Your objective:
Gather all lines from the material that contain "wood".

Data shown:

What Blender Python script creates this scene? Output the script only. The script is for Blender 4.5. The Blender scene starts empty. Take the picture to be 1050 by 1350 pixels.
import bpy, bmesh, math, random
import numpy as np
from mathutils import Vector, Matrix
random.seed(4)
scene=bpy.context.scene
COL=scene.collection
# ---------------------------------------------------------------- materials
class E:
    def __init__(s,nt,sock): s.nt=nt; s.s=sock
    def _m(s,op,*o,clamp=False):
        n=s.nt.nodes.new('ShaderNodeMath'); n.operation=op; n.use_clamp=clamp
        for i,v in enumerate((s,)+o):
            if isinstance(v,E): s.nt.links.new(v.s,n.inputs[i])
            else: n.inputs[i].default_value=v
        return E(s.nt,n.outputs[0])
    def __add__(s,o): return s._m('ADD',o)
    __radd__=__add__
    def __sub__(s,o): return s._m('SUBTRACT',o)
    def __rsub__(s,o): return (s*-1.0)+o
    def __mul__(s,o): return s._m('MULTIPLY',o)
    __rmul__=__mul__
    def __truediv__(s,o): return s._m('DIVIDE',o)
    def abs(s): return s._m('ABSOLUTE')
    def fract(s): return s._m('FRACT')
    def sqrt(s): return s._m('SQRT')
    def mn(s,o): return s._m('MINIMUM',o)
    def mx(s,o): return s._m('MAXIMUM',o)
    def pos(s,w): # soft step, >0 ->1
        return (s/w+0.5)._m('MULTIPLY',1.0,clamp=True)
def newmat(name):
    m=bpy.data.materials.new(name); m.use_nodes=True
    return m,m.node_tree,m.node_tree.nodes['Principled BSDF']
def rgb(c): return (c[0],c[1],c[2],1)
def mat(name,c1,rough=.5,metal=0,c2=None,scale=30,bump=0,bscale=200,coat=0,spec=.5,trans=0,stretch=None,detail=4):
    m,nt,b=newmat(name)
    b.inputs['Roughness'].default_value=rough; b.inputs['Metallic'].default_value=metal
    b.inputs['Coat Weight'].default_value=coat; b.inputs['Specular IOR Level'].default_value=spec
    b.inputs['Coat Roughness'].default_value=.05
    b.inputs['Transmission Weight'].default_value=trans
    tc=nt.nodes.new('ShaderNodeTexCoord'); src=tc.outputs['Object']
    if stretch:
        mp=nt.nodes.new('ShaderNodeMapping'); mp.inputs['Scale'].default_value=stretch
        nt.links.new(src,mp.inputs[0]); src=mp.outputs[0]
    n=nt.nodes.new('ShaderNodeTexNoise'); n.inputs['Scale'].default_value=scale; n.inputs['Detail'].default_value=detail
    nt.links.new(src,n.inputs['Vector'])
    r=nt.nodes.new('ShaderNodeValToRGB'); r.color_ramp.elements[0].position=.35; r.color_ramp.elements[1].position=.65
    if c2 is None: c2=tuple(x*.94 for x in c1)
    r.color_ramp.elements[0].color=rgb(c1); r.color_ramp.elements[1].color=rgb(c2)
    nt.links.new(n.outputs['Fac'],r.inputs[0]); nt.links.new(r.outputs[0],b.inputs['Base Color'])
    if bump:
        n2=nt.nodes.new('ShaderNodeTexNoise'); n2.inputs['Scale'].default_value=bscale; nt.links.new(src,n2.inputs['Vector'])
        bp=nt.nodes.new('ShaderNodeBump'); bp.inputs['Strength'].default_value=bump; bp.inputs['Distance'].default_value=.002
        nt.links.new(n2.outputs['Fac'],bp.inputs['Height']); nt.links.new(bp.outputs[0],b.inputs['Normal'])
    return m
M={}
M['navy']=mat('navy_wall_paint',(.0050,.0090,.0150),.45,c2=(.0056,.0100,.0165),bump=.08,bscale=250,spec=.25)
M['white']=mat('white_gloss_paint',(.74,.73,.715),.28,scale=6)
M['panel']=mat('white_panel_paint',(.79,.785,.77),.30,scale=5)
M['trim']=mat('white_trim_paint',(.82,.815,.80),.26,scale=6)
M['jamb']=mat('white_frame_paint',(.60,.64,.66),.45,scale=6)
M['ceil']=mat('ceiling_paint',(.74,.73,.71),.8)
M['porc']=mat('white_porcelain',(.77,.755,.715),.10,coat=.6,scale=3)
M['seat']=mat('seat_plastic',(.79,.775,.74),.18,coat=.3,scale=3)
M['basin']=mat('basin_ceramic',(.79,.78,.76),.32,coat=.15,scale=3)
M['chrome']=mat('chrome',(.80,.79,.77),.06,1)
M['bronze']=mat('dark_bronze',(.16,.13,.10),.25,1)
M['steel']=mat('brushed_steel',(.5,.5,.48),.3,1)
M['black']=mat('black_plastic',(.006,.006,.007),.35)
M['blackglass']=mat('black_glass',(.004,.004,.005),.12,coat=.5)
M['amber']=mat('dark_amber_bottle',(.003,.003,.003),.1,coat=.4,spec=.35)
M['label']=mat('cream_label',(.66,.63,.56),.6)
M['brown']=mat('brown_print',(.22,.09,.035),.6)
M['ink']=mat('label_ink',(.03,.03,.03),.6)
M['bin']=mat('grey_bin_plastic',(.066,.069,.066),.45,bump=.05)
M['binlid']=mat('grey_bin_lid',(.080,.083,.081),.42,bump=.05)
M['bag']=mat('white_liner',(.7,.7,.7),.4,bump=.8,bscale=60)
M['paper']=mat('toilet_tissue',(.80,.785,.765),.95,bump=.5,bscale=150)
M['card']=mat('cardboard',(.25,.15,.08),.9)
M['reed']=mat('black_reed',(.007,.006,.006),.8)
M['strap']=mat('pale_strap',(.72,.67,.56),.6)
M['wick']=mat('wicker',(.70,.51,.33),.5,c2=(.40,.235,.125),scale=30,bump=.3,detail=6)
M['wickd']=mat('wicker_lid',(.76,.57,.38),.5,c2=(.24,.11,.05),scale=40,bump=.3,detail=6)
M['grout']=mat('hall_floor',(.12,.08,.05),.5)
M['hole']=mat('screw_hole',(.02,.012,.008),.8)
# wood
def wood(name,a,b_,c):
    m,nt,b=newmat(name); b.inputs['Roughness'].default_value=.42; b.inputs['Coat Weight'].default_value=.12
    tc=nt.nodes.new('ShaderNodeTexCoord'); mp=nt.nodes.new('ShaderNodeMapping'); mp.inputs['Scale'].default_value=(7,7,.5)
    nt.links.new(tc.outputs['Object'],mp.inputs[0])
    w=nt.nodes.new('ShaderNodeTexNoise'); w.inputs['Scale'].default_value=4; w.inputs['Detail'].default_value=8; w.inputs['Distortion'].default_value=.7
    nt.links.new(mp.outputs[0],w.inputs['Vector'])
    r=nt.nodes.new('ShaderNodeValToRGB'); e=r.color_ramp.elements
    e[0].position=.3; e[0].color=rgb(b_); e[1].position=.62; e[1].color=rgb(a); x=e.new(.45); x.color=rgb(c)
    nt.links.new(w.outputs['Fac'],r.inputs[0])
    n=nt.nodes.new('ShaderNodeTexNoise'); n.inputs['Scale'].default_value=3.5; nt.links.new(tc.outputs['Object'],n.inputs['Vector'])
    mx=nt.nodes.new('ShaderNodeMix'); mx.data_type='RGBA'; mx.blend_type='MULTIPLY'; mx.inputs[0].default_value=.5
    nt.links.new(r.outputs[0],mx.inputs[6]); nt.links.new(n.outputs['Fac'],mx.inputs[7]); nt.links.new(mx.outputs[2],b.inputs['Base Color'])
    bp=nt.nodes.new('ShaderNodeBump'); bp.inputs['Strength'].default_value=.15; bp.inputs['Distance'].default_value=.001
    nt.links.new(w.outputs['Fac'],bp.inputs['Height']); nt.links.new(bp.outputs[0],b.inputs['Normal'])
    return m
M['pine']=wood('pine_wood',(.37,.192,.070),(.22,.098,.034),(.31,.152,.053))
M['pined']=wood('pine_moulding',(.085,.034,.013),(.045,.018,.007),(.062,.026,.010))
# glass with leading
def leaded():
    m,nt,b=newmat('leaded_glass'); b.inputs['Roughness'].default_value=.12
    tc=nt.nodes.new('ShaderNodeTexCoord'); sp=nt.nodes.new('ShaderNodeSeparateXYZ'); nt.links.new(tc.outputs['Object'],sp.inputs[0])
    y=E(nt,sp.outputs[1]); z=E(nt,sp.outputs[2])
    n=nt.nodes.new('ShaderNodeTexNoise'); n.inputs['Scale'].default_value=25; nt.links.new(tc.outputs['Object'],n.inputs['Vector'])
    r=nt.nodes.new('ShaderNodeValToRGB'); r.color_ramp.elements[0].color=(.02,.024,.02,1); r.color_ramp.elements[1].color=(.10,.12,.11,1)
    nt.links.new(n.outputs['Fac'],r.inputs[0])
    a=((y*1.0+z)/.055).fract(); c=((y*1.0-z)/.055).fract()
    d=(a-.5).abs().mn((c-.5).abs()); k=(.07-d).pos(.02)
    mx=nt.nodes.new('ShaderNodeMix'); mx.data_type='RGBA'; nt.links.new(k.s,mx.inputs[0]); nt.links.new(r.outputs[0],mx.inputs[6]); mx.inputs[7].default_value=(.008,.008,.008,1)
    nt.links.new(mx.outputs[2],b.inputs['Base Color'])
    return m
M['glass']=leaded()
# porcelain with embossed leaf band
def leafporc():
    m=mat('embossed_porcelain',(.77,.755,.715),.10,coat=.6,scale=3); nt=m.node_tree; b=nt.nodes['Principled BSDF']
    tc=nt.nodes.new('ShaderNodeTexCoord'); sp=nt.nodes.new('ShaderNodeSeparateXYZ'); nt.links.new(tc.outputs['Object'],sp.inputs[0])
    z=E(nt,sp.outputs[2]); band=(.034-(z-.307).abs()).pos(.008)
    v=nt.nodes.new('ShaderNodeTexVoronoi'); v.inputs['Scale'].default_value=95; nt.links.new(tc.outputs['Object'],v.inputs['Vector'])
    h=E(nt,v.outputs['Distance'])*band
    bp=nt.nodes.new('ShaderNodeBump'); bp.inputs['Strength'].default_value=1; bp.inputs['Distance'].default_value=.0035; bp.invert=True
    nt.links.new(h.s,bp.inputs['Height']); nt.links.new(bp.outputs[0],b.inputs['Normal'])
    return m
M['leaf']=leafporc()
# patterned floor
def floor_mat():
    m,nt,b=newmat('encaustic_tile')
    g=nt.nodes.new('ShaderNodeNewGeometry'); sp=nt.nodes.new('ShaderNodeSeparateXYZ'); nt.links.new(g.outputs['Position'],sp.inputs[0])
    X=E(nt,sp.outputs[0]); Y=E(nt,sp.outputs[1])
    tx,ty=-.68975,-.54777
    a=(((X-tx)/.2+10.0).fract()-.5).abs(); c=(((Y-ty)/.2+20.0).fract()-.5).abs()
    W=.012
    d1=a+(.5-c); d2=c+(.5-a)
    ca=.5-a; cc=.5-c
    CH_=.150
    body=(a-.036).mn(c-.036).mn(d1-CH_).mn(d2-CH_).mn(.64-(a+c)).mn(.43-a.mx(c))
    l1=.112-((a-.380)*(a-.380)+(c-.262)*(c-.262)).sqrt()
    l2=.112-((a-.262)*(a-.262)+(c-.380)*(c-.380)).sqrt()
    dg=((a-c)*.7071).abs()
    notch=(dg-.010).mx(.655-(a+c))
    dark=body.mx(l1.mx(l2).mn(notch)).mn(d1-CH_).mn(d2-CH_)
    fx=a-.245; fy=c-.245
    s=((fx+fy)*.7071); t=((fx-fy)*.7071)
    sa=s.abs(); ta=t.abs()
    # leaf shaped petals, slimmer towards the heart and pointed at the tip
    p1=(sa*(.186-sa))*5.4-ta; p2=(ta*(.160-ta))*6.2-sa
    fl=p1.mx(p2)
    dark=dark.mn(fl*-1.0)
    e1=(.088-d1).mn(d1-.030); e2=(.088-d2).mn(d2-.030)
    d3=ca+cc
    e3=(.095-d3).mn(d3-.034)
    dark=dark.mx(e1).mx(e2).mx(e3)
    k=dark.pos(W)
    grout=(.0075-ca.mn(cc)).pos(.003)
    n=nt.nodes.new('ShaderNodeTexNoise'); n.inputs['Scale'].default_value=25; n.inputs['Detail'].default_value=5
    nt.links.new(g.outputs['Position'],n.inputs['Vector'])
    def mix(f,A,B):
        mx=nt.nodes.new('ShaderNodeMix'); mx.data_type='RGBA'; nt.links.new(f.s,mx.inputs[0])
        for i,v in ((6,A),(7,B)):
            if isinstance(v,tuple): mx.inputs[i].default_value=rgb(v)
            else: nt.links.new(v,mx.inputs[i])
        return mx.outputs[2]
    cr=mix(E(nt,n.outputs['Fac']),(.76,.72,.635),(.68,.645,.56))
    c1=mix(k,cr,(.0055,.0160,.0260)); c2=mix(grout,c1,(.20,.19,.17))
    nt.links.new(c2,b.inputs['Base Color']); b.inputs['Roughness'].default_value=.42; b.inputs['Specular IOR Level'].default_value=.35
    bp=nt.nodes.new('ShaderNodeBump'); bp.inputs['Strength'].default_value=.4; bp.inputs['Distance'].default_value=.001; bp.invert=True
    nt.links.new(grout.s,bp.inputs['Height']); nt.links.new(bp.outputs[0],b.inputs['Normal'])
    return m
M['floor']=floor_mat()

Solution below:
# wood
def wood(name,a,b_,c):
M['pine']=wood('pine_wood',(.37,.192,.070),(.22,.098,.034),(.31,.152,.053))
M['pined']=wood('pine_moulding',(.085,.034,.013),(.045,.018,.007),(.062,.026,.010))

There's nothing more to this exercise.